The Electric Reliability Council of Texas may no longer allow market participants to use unsecured credit for transactions, if the Public Utility Commission of Texas on Sept. 15 approves a rule change previously accepted by the ERCOT Board of Directors.

The board on Aug. 16 unanimously approved ERCOT staff’s language for Nodal Protocol Revision Request 1112, Reduction of Unsecured Credit limits, which eliminates unsecured credit, and rejected the ERCOT Technical Advisory Committee’s language, which would have reduced the cap for any individual market participant from $50 million to $30 million.

The Technical Advisory Committee is ERCOT’s top-level stakeholder panel. Since June 2021 as a consequence of legislation responding to the deadly mid-February 2021 winter storm’s energy emergency, ERCOT rule changes must be approved by the PUCT in order for them to be implemented. PUC Chairman Peter Lake sits on the ERCOT Board of Directors as a non-voting member.

During the Aug. 16 board meeting, Darrell Cline, Garland Power & Light general manager and CEO, said that while one user of unsecured credit has failed to provide collateral for costs associated with the February 2021 energy emergency, 10 counterparties who did not receive unsecured credit “still owe just under $420 million” and he did not “have much hope that the market is going to be receiving those dollars.”

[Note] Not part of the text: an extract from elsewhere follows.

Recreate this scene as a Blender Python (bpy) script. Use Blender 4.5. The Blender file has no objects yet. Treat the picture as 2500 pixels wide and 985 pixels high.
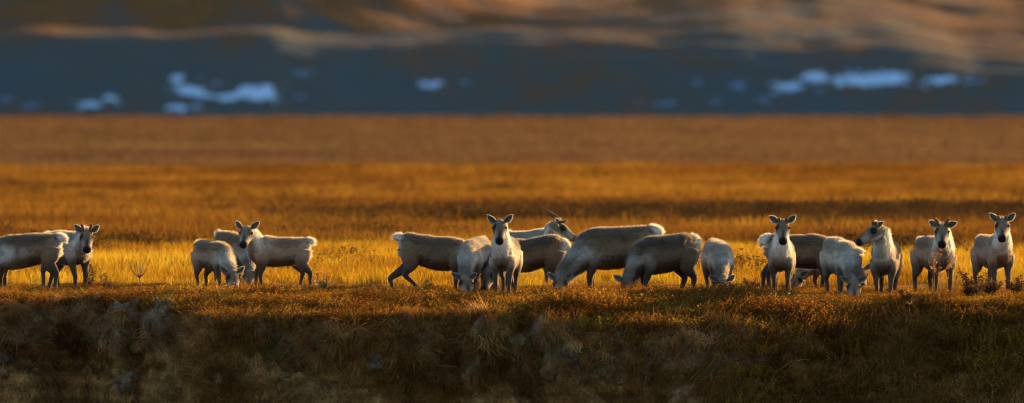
import bpy, bmesh, math, random
import numpy as np
from mathutils import Vector, Matrix
from mathutils.bvhtree import BVHTree

S = bpy.context.scene
COL = S.collection
rng = np.random.default_rng(7)
random.seed(7)
PI = math.pi
R = math.radians

# ------------------------------------------------------------------ camera, sky, sun, exposure
W, HPX, FPX = 2500.0, 985.0, 18056.0           # photograph frame and focal length in its pixels
CAM = np.array([0.0, -120.0, 3.0])
TILT = 0.01283
cam_data = bpy.data.cameras.new("camera")
cam_data.lens = 260.0
cam_data.sensor_width = 36.0
cam_data.clip_start = 1.0
cam_data.clip_end = 9000.0
cam_data.dof.use_dof = True
cam_data.dof.focus_distance = 117.0
cam_data.dof.aperture_fstop = 1.35
cam = bpy.data.objects.new("camera", cam_data)
cam.location = CAM
cam.rotation_euler = (PI / 2 - TILT, 0, 0)
COL.objects.link(cam)
S.camera = cam

SUN_AZ, SUN_EL = R(47), R(10)                  # azimuth from +Y towards +X: behind the herd, to the right
world = bpy.data.worlds.new("World")
S.world = world
world.use_nodes = True
wn = world.node_tree
bg = wn.nodes["Background"]
sky = wn.nodes.new("ShaderNodeTexSky")
sky.sky_type = 'NISHITA'
sky.sun_disc = False
sky.sun_elevation = SUN_EL
sky.sun_rotation = SUN_AZ
sky.air_density = 1.0
sky.dust_density = 1.2
sky.ozone_density = 2.0
wn.links.new(sky.outputs[0], bg.inputs[0])
bg.inputs[1].default_value = 0.10
sun_data = bpy.data.lights.new("sun", 'SUN')
sun_data.energy = 5.0
sun_data.angle = R(0.5)
sun_data.color = (1.0, 0.60, 0.22)
sun = bpy.data.objects.new("sun", sun_data)
SL = Vector((math.sin(SUN_AZ) * math.cos(SUN_EL), math.cos(SUN_AZ) * math.cos(SUN_EL), math.sin(SUN_EL)))
sun.rotation_euler = SL.to_track_quat('Z', 'Y').to_euler()
sun.location = (40, 40, 30)
COL.objects.link(sun)
S.view_settings.view_transform = 'Standard'
S.view_settings.look = 'None'
S.view_settings.exposure = 1.62
S.view_settings.gamma = 1.0
S.cycles.max_bounces = 8
S.cycles.diffuse_bounces = 3
S.cycles.transmission_bounces = 6
S.cycles.transparent_max_bounces = 20
S.cycles.use_denoising = True
S.cycles.filter_width = 1.1

# ------------------------------------------------------------------ helpers
def px_dir(px, py):
    c, s = math.cos(TILT), math.sin(TILT)
    u, v = (px - W / 2) / FPX, -(py - HPX / 2) / FPX
    return np.array([u, c + v * s, -s + v * c])

def at_plane(px, py, z=0.0):
    d = px_dir(px, py)
    return CAM + d * ((z - CAM[2]) / d[2])

def at_depth(px, py, y):
    d = px_dir(px, py)
    return CAM + d * ((y - CAM[1]) / d[1])

def row_of(y, z=0.0):
    """image row of a point at world depth y, height z"""
    d = y - CAM[1]
    return HPX / 2 - FPX * math.tan(math.atan2(z - CAM[2], d) + TILT)

def hash3(i, j, k):
    h = (i.astype(np.int64) * 374761393 + j.astype(np.int64) * 668265263 + k.astype(np.int64) * 2147483647) & 0xFFFFFFFF
    h = ((h ^ (h >> 13)) * 1274126177) & 0xFFFFFFFF
    h = h ^ (h >> 16)
    return (h & 0xFFFFFF) / float(0xFFFFFF)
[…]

Campbell Faulkner, senior vice president and chief data analyst at OTC Global Holdings, an interdealer commodity broker, has indicated that the rule change could “greatly reduce liquidity and the ability for counterparties to [redistribute] risk to willing trading entities.”

Ancillary service changes

The PUC on Sept. 15 will also consider the following rule changes approved by the ERCOT board:

  • NPRR 1085: requiring quicker updates by market participants regarding resources’ operational status, high sustained limits and other information relevant for maintaining ERCOT’s minimum Physical Responsive Capability
  • NPRR 1131: allowing controllable load resources to participate in the Non-Spin Responsive Service ancillary service
  • Other Binding Document Revision Request 040: adjusting the Operating Reserve Demand Curve calculation to accommodate use of controllable load resources in NSRS ancillary service

The PUC on Sept. 15 also may discuss Southwestern Public Service’s request to convert the 1-GW Harrington Generation Station from coal to natural gas at an estimated cost of $75 million.

Another topic may be an update on efforts to facilitate ERCOT market participation by aggregated distributed energy resources, for which a task force was meeting the afternoon of Sept. 12.